I do not think Readings is entirely accurate in describing the Baird Point Columns as “artificial concrete ruins”, as I believe this implies they have been created for the purpose of a representation that is one of obfuscation: the ruins are still the ruins of the bank even if they are not original Greek or Roman ruins. The university is not 'pretending' the ruins are from classical antiquity. The history of the columns is available for everyone to search out, even if that history is not at first apparent. What I think is particularly interesting, is that they came from a bank: the symbol of the university has been adopted from a financial institution. In 'Situationist Space' Thomas F. McDonough explains that “spectacle-culture” takes something away from public space that was once available to the individual; a city that once provided meaning and significance, now in ruins simply has the function of reproducing power: “its history is put back into play in harmless form as entertainment in, for example, tourist attractions where 'public' space is commodified [...]” (1994: 76).
The SI were not duped by the appeal of the ruins: “We have no predilection for the charms of the ruins.” (Situationist International 1996: 45). They proposed to use the ruins in a particular way, by representing the aesthetic in a new context, through détournement. What the SI proposed was to create something new for the people “out of the ruins of the spectacle” (Sadler 2001: 17). Debord says that the spectacle is “capital to such a degree of accumulation that it becomes an image.” (2005: 34). For Readings, the spectacular form of the university is built on excellence, and the performative bureaucratic structure that reproduces excellence: “The university of excellence is the simulacrum of the idea of a university.” (1999: 54). While for Debord “The spectacle corresponds to the historical moment at which the commodity completes its colonization of social life.” (2005: 42), for Readings this is at the point that the university's Enlightenment project for humanity and culture became taken over by one of excellence. But, as Readings explains with the help of Freud's model of the Unconscious: new buildings that are built out of the ruins of old ones, present only one image, where two are co-present in the unconscious (1999: 170). This creates a type of haunting, appearing as a threat, which cannot be questioned through traditional means:
To inhabit the ruins of the University must be to practice an institutional pragmatism that recognizes this threat, rather than to seek to redeem epistemological uncertainty by recourse to plenitude of aesthetic sensation (nostalgia) of epistemological mastery (knowledge as progress). (1999: 170-171).
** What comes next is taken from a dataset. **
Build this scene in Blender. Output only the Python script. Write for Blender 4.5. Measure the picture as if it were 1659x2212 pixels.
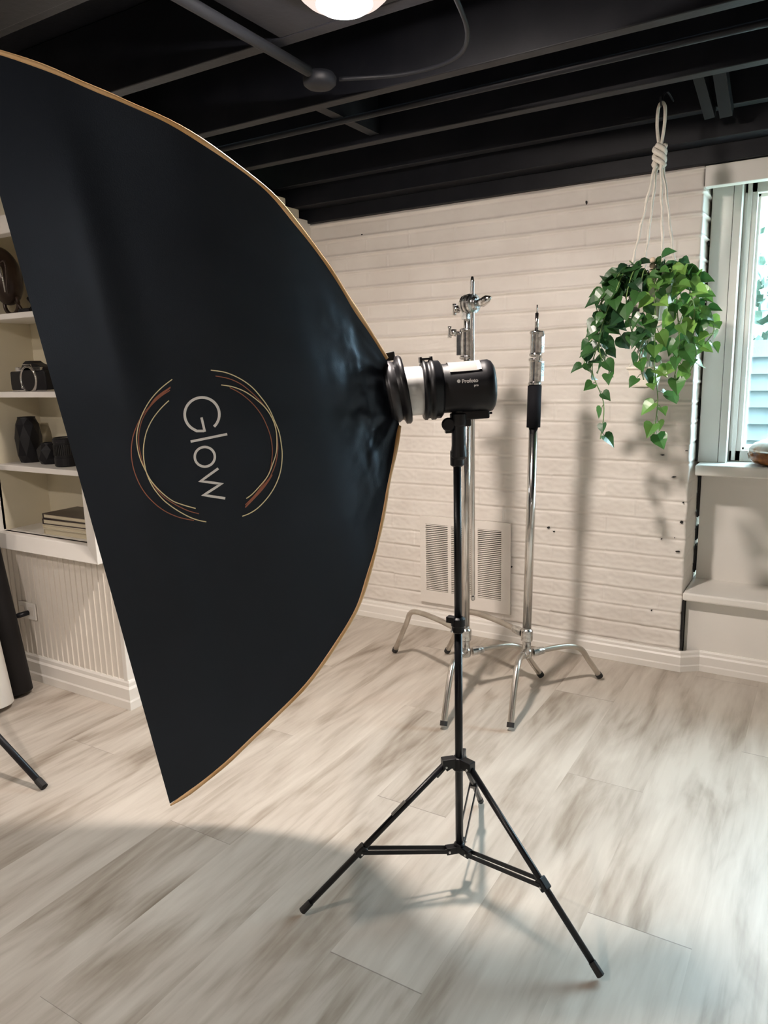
import bpy, bmesh, math, random
from mathutils import Vector, Matrix, noise
from mathutils.bvhtree import BVHTree
PI = math.pi
random.seed(7)
for o in list(bpy.data.objects): bpy.data.objects.remove(o, do_unlink=True)
S = bpy.context.scene
COL = S.collection

# ------------------------------------------------------------------ camera
FPX = 1602.0
cam_d = bpy.data.cameras.new('camera'); cam = bpy.data.objects.new('camera', cam_d); COL.objects.link(cam)
cam_d.sensor_fit = 'HORIZONTAL'; cam_d.sensor_width = 36.0; cam_d.lens = FPX / 1659.0 * 36.0
cam_d.clip_start = 0.02; cam_d.clip_end = 200
def nrm(v): return Vector(v).normalized()
def dcam(u, v): return Vector(((u - 829.5) / FPX, -(v - 1106.0) / FPX, -1.0))
vx = -nrm(dcam(-1850, 862)); _y = nrm(dcam(1818, 770)); vy = nrm(_y - vx * vx.dot(_y)); vz = vx.cross(vy)
RW = Matrix((vx, vy, vz))            # world = RW @ camera
CAM = Vector((0, 0, 1.25))
cam.matrix_world = Matrix.Translation(CAM) @ RW.to_4x4()
S.camera = cam
def ray(u, v): return (RW @ dcam(u, v)).normalized()

# ------------------------------------------------------------------ view, world, light
S.view_settings.view_transform = 'Standard'; S.view_settings.look = 'None'
S.view_settings.gamma = 1; S.view_settings.use_curve_mapping = False
S.view_settings.exposure = 0.27
LAMP_E = 930.0        # diffuser of the ceiling lamp (radiance)
LAMP2_E = 640.0
FILL_LAMP_E = 200.0
SKY_E = 27.0
w = bpy.data.worlds.new('sky'); S.world = w; w.use_nodes = True
bg = w.node_tree.nodes['Background']; bg.inputs[0].default_value = (0.66, 0.86, 1.0, 1); bg.inputs[1].default_value = SKY_E
pl = bpy.data.lights.new('window_portal', 'AREA'); pl.shape = 'RECTANGLE'; pl.size = 1.75; pl.size_y = 0.98
pl.cycles.is_portal = True
po = bpy.data.objects.new('window_portal', pl); COL.objects.link(po)
po.location = (0.56, 3.42, 1.38); po.rotation_euler = (math.radians(-90), 0, 0)   # emits toward -y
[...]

Neither a Romantic aesthetic, nor a harking back to the humanist quest for knowledge as liberation, will enable a valuable critique of the posthistoric university.
McDonough explains that the dérive as a practice helps to reappropriate “public space from the realm of the myth, restoring it to its fullness, its richness, and its history.” (1994: 77). Walking in urban space, examining its décor and investigating its signs, enable that history to be revealed. McDonough goes on to say that: “The Situationists' antipathy toward the 'charms of the ruins' was precisely an acknowledgement that these “norms of abstract space” that construct the public domain as evacuated were not “charming at all'”. (ibid.). While the Baird Point Columns may appear 'beautiful' or 'magnificent' to people, and be aspirational for the students at Buffalo, something is still being hidden from them in the process of their resituation.
Bibliography:
Readings, Bill. 1999. The University in Ruins (Cambridge, Massachusetts and London: Harvard University Press).
McDonough, Thomas F. 'Situationist Space', October, 67, Winter (1994), 58-77.
Situationist International. 1996. Theory of the Dérive and Other Situationist Writings on the City, ed. by Libero Andreotti and Xavier Costa (Barcelona: Museu d'Art Contemporani de Barcelona).